(J.R. Guzzo, publicado no jornal Gazeta do Povo em 9 de dezembro de 2021)
Se existe neste país uma coisa que realmente incomoda o Supremo Tribunal Federal (STF) e seus satélites do alto Poder Judiciário nacional é ver ladrão rico na cadeia. Não sossegam enquanto não conseguem soltar, ou não identificar migalhas processuais que os beneficiem, ou anular sentenças, ou absolver em parte — enfim, enquanto não fizerem “alguma coisa” para ajudar e, se possível, colocar o criminoso na rua, devolvendo-lhe a possibilidade de começar tudo outra vez.
Aconteceu de novo, desta vez com ninguém menos que o ex-governador Sérgio Cabral, do Rio de Janeiro, que conseguiu ser condenado a 400 anos de prisão; roubou tanto, mas tanto, segundo consta em suas sentenças de condenação, que nem a Justiça brasileira conseguiu dar um jeito no seu caso. Pensava-se até agora que Cabral, pelo menos ele, ficaria de fora da obsessão dos tribunais superiores em soltar corrupto — “esse não”, dizia-se, aí também já é demais.

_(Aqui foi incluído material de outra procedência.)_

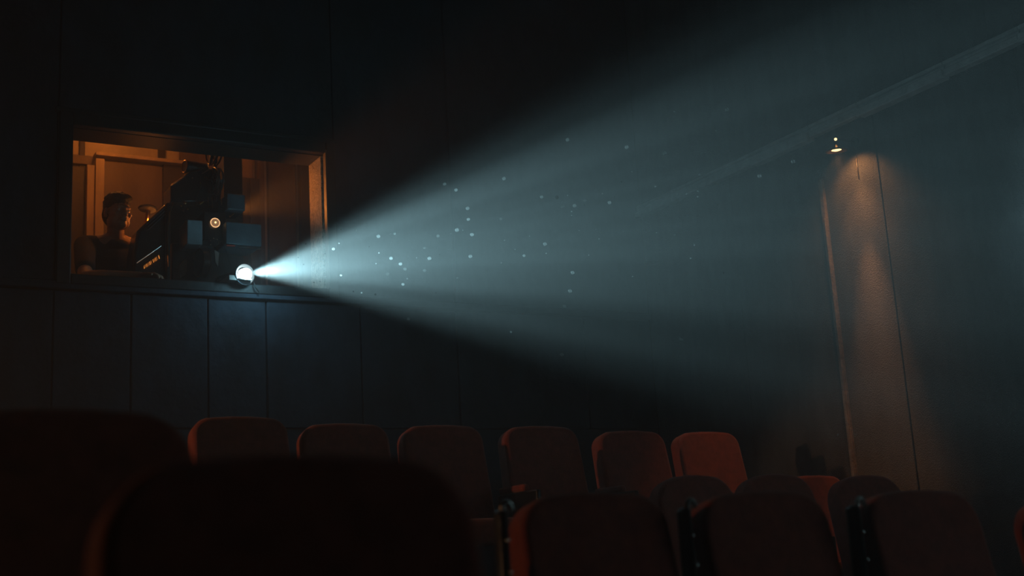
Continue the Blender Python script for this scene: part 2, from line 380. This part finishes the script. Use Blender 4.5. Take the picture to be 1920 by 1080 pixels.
# lamphouse is modelled in world space, so its children carry the same frame
for c in lh.children: c.matrix_parent_inverse = Matrix.Translation(pj.location).inverted(); c.matrix_parent_inverse = Matrix.Identity(4)
vg = poly([(271, 497), (300, 477), (300, 484), (271, 503)], 7.665, 7.68, 'vent', M_leak, 0.001)
for k in range(15):
    t = k/14+random.uniform(-0.02, 0.02)
    a = onY(271+29*t, 496-20*t, 7.658); b = onY(273+29*t, 504-20*t, 7.658)
    MB().cyl(a, b, 0.0029, n=8).build('vent_bar', M_brass, vg)
for k in range(3):
    MB().cyl(onY(274+k*1.5, 421+k*5, 7.675), onY(309, 389+k*6, 7.675), 0.005, n=10).build('cooling_rib', M_pm, lh)
MB().rng(onY(312, 379, 7.65), onY(320, 530, 7.65)+Vector((0, 0.40, 0))).build('flange', M_pm, pj, bevel=0.008)
MB().tube([onY(316, 500, 7.645), onY(314, 440, 7.645), onY(318, 400, 7.645), onY(325, 379, 7.645)], 0.004).build('flange_bead', M_brass, pj)
chim = onY(277, 391, 7.97)
ch = MB().lathe([(0.0, 0.016), (0.03, 0.014), (0.058, 0.006), (0.062, -0.002), (0.055, -0.010), (0.0, -0.014)], chim, (0.12, 0.1, 1)).build('chimney_cap', M_shell, pj, smooth=True)
MB().cyl(chim+Vector((0.002, 0, -0.012)), onY(273, 428, 7.97), 0.016, 0.013).build('chimney_pipe', M_brass, pj, smooth=True)
poly([(320, 348), (336, 338), (355, 323), (383, 315), (400, 317), (417, 345), (414, 378), (320, 378)], 7.80, 7.99, 'film_head', M_pm, 0.008)
MB().tube([onY(320, 347, 7.797), onY(336, 337, 7.797), onY(355, 322, 7.797)], 0.003).build('head_bead', M_brass, pj)
MB().tube([onY(378, 326, 7.797), onY(394, 317, 7.797)], 0.004).build('head_bead', M_brass, pj)
m0 = onY(346, 312, 7.84)
mo = MB().cyl(m0, m0+Vector((0.15, 0.03, 0.0)), 0.044, n=28).build('motor', M_pm, pj, bevel=0.006)
MB().ring(m0+Vector((-0.001, 0, 0)), (1, 0.2, 0), 0.040, 0.003).build('motor_ring', M_brass, pj, smooth=True)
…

Engano: nada é demais para o STF quando se trata de garantir a impunidade da altíssima ladroagem. Os ministros acabaram de demostrar isso, mais uma vez, com a anulação de uma das penas de Cabral, de 14 anos de cadeia — o que abre o caminho para liquidar o resto do saldo devedor, na maior rapidez que for possível. Com essa anulação ficam faltando 386 anos de xadrez para pagar, mas o que é uma mixaria dessas para um STF? Daqui a pouco um advogado qualquer acaba dando um jeito e o homem volta para a rua, pronto a retomar suas atividades no “campo progressista”. (O ex-presidente Lula, como está registrado em fita gravada, disse que votar em Sérgio Cabral era “um dever político, ético e moral”.)
Cabral, é óbvio, não foi absolvido de nada nessa manobra; como de hábito, não se discutiu se ele é culpado ou inocente. Mas acharam que foi julgado pelo “juiz errado” e, assim sendo, tem de zerar tudo. É como Lula: seus processos penais foram anulados pelo STF porque deram um jeito de decretar que ele deveria ter sido julgado em outra cidade e, nesse caso, as condenações não valem. Não interessa à Justiça brasileira se Lula roubou ou não; o que interessa é saber se foi julgado no lugar certo, segundo a burocracia judicial.
Na aberração em que se transformou o sistema judiciário do Brasil, o que houve, agora, foi um passo em direção ao equilíbrio. Se Lula está solto, e é candidato à Presidência da República, por que Sérgio Cabral deveria estar preso? Se os empreiteiros de obras que confessaram seus crimes e devolveram dinheiro roubado estão livres e voltaram a ser heróis da mídia, por que Cabral não pode ter o mesmo?
Aliás: se todo mundo está solto, por que só ele tem de ficar trancado na penitenciária de Bangu? É essa “anomalia” que o STF está tentado corrigir.